DC United fans are among the best in MLS. Photo by Mike Frandsen.

Washington, D.C. may not be the best sports town in the country, but it deserves a lot more credit than it usually gets.  In fact, D.C. is an excellent sports town that supports more teams in more sports than just about any city in the U.S.

The Washington Post, a marketing machine that bores its tentacles further and further into the belly of local radio, TV, and the internet all the time, recently had the gall to call D.C. a “mediocre” sports town.

Don’t pay attention to such drivel, though, because the writers behind the series for the most part, namely Dan Steinberg and Mike Wise, have only been in town for a few years, and they overlook many of the aspects of D.C. sports fandom that make D.C. sports fans unique. Virtually none of the columnists who criticize D.C. as a sports town, many of whom live off the reputation of the once great Post, hail from the area.

D.C. sports fans shouldn’t be judged on their teams’ lack of recent championships or blamed because people want to live here. Examine the loyalty of fans through good times and bad, and you’ll find that D.C. stacks up well with almost any major city.  Washington hasn’t won a major pro sports championship in 20 years other than the four Major League Soccer trophies DC United took home between 1996 and 2004.  Yet D.C. fans are remarkably passionate in supporting their teams.
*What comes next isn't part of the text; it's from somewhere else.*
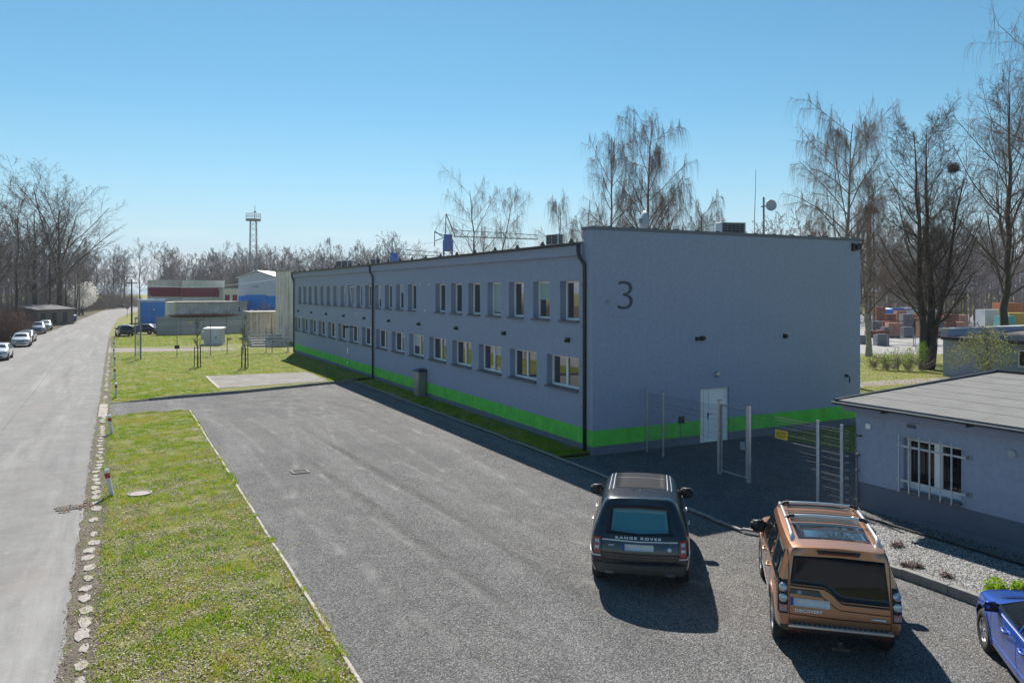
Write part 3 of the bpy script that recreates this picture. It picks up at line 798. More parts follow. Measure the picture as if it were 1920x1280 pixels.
# meter cabinet by the wall
t = thing('meter_cabinet', 'brushed steel meter cabinet with a hipped lid against the long facade', 'cabinet', (-.42, 16.75, .085))
q = MB(); q.box(0, .42, 0, .85, 0, 1.42); q.build('cabinet_body', M['cabinet_steel'], t)
q = MB(); q.box(-.022, -.002, .04, .81, .05, 1.36); q.build('door', M['cabinet_steel'], t)
q = MB(); q.add([(-.1, -.08, 1.42), (.5, -.08, 1.42), (.5, .93, 1.42), (-.1, .93, 1.42), (.1, .12, 1.56), (.45, .12, 1.56), (.45, .73, 1.56), (.1, .73, 1.56)], [(3, 2, 1, 0), (4, 5, 6, 7), (0, 1, 5, 4), (1, 2, 6, 5), (2, 3, 7, 6), (3, 0, 4, 7)]); q.build('lid', M['gutter'], t)

# things on the roof
def ac_unit(label, x, y, z, w, d, h, fans=1, rz=0, leg=True):
    t = thing('air_conditioner', label, 'air conditioner', (x, y, z), rz)
    q = MB(); q.box(-w / 2, w / 2, -d / 2, d / 2, .15, .15 + h); q.build('casing', M['dish'], t, bevel=.015)
    for i in range(fans):
        cx = -w / 2 + w * (i + .5) / fans
        q = MB(); q.box(cx - w / fans * .44, cx + w / fans * .44, -d / 2 - .012, -d / 2 - .001, .2, .1 + h); g = q.build('grille', M['black_plastic'], t)
        q = MB()
        for j in range(7): q.box(cx - w / fans * .42, cx + w / fans * .42, -d / 2 - .02, -d / 2 - .012, .22 + j * h * .125, .235 + j * h * .125)
        for j in range(6): q.box(cx - w / fans * .40 + j * w / fans * .16, cx - w / fans * .39 + j * w / fans * .16, -d / 2 - .024, -d / 2 - .02, .2, .1 + h)
        q.build('grille_bar', M['steel_grey'], g)
    q = MB(); q.box(-w / 2 + .05, -w / 2 + .12, -d / 2, d / 2, -.1, .15); q.box(w / 2 - .12, w / 2 - .05, -d / 2, d / 2, -.1, .15); q.build('foot', M['steel_grey'], t)
    q = MB()
    for j in range(5): q.box(w / 2 + .001, w / 2 + .012, -d / 2 + .06, d / 2 - .06, .22 + j * h * .16, .22 + j * h * .16 + .06)
    q.build('side_louver', M['black_plastic'], t)
    return t
x_, Y_ = ony(1370, 3.0); ac_unit('boxy air conditioner with a dark grille behind the end wall parapet', x_, 3.0, 8.15, 1.25, .5, .82, 1, R(-14))
y_, Y_ = onx(1040, 2.2); ac_unit('small air conditioner on the roof edge beside the raised end wall', 2.2, y_, 7.92, .8, .35, .5, 2, R(-80))
y_, Y_ = onx(645, 2.6); ac_unit('white twin fan air conditioner far along the roof edge', 2.6, y_, 7.95, 2.2, .5, .62, 2, R(-78))
y_, Y_ = onx(704, 2.6); ac_unit('small grey air conditioner midway along the roof edge', 2.6, y_, 7.95, .8, .4, .42, 1, R(-78))
x_, Y_ = ony(1414, 4.0)
t = thing('whip_antenna', 'tall thin whip antenna leaning slightly above the roof', 'antenna', (x_, 4.0, 8.05))
q = MB(); q.tube([(0, 0, 0), (.03, 0, 1.5), (.09, -.03, 3.8)], [.022, .018, .01], 6); q.build('rod', M['steel_grey'], t)
q = MB(); q.lathe([(.08, 0), (.08, .05), (.02, .1)], 10); q.build('base', M['steel_grey'], t)
x_, Y_ = ony(1432, 3.0)
t = thing('antenna_mast', 'roof mast carrying a round grey dish and a small ring', 'antenna mast', (x_, 3.0, 8.05))
q = MB(); q.tube([(0, 0, 0), (.0, 0, 2.35)], .045, 8); q.build('pole', M['steel_grey'], t)
q = MB()
for a in (.6, 2.5, 4.5): q.tube([(.42 * math.cos(a), .42 * math.sin(a), 0), (0, 0, .75)], .025, 6)
q.build('tripod', M['steel_grey'], t)
D = Matrix.Translation((.36, -.1, 1.98)) @ Matrix.Rotation(R(-20), 4, 'Z') @ Matrix.Rotation(R(90), 4, 'X')
q = MB(); q.lathe([(0, .0), (.12, .01), (.26, .05), (.26, -.01), (0, -.05)], 24); q.v = [tuple(D @ Vector(p)) for p in q.v]; q.build('dish', M['dish_grey'], t, smooth=False)
q = MB(); q.tube([(0, 0, 1.92), (.2, -.04, 1.95)], .03, 6); q.tube([(-.14, 0, 1.9), (.02, 0, 1.92)], .04, 6); q.build('dish_arm', M['steel_grey'], t)
q = MB(); q.tube([(.17 * math.cos(a), -.05, 1.1 + .17 * math.sin(a)) for a in np.linspace(.0, 6.28, 20)], .02, 6); q.build('ring', M['steel_grey'], t)
x_, Y_ = ony(1203, 9.0)
t = thing('satellite_dish', 'large pale satellite dish seen almost edge on above the parapet', 'satellite dish', (x_, 9.0, 8.05))
q = MB(); q.tube([(0, 0, 0), (0, 0, 1.2)], .06, 8); q.build('pole', M['steel_grey'], t)
D = Matrix.Translation((0, 0, 1.62)) @ Matrix.Rotation(R(-12), 4, 'Z') @ Matrix.Rotation(R(90), 4, 'Y') @ Matrix.Rotation(R(0), 4, 'X')
q = MB(); q.lathe([(0, 0), (.2, .02), (.42, .10), (.54, .17), (.54, .155), (.42, .075), (.2, -.01), (0, -.03)], 28); q.v = [tuple(D @ Vector(p)) for p in q.v]; q.build('reflector', M['dish_blue'], t, smooth=True)
q = MB(); q.box(-.09, .09, -.09, .09, 1.5, 1.75); q.build('mount', M['steel_grey'], t)

# ------------------------------------------------------------------ small grey building on the right
hut = thing('grey_annex', 'low grey rendered building with a flat felt roof and one barred window', 'building', (0, 0, 0))
HX, HY0, HY1 = 2.45, -9.2, -30.0
win = (-12.12, -10.62, .98, 2.27)
q = rect_wall([(-win[1] * -1 if False else win[0], win[1], win[2], win[3])], HY1, HY0, .86, 2.75, lambda e, z: (HX, e, z))
for y in (win[0], win[1]): q.quad((HX, y, win[2]), (HX + .26, y, win[2]), (HX + .26, y, win[3]), (HX, y, win[3]))
for z in (win[2], win[3]): q.quad((HX, win[0], z), (HX + .26, win[0], z), (HX + .26, win[1], z), (HX, win[1], z))
q.quad((HX, HY0, .86), (9.0, HY0, .86), (9.0, HY0, 2.75), (HX, HY0, 2.75)); q.quad((9, HY0, 0), (9, HY1, 0), (9, HY1, 3), (9, HY0, 3))
q.quad((HX + .3, win[0], win[2]), (HX + .3, win[1], win[2]), (HX + .3, win[1], win[3]), (HX + .3, win[0], win[3]))
q.build('wall', M['plaster'], hut, fix=False)
q = MB(); q.box(HX - .012, 9, HY1, HY0 + .012, .30, .86); q.build('dark_band', M['plaster_dark'], hut)
q = MB(); q.box(HX + .01, 9, HY1, HY0 - .01, -.05, .30); q.build('plinth', M['plinth'], hut)
q = MB(); q.prism([(2.18, HY1), (2.18, -9.0), (9.2, -9.0), (9.2, HY1)], 2.75, [3.02, 3.02, 3.4, 3.4]); q.build('eaves', M['plaster_soffit'], hut)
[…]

The most egregious oversight of the poll conducted by the Post is the failure to differentiate between locals and non-locals. Fans from the area are passionate about their teams as much as or more than those from any other city. Those who have been in D.C. for just a few years, for example, the columnists for the Post, are less apt to embrace D.C. teams. That would be true of any city.

One of the measures of D.C. as a great sports town is that it is one of the very few cities that is home to franchises in all five major sports, plus has at least one major college basketball and major college football team.

D.C. has the Redskins, Nationals, Caps, Wizards, and D.C. United.  Don’t say MLS isn’t a major sport, because the average MLS game attendance in 2010 was better than that of both the NBA and the NHL. Maryland, just a few miles away from the district line, qualifies as a Washington area university. How many other cities can support teams from this many sports? You can count them on one hand – Chicago, Boston, and Philadelphia.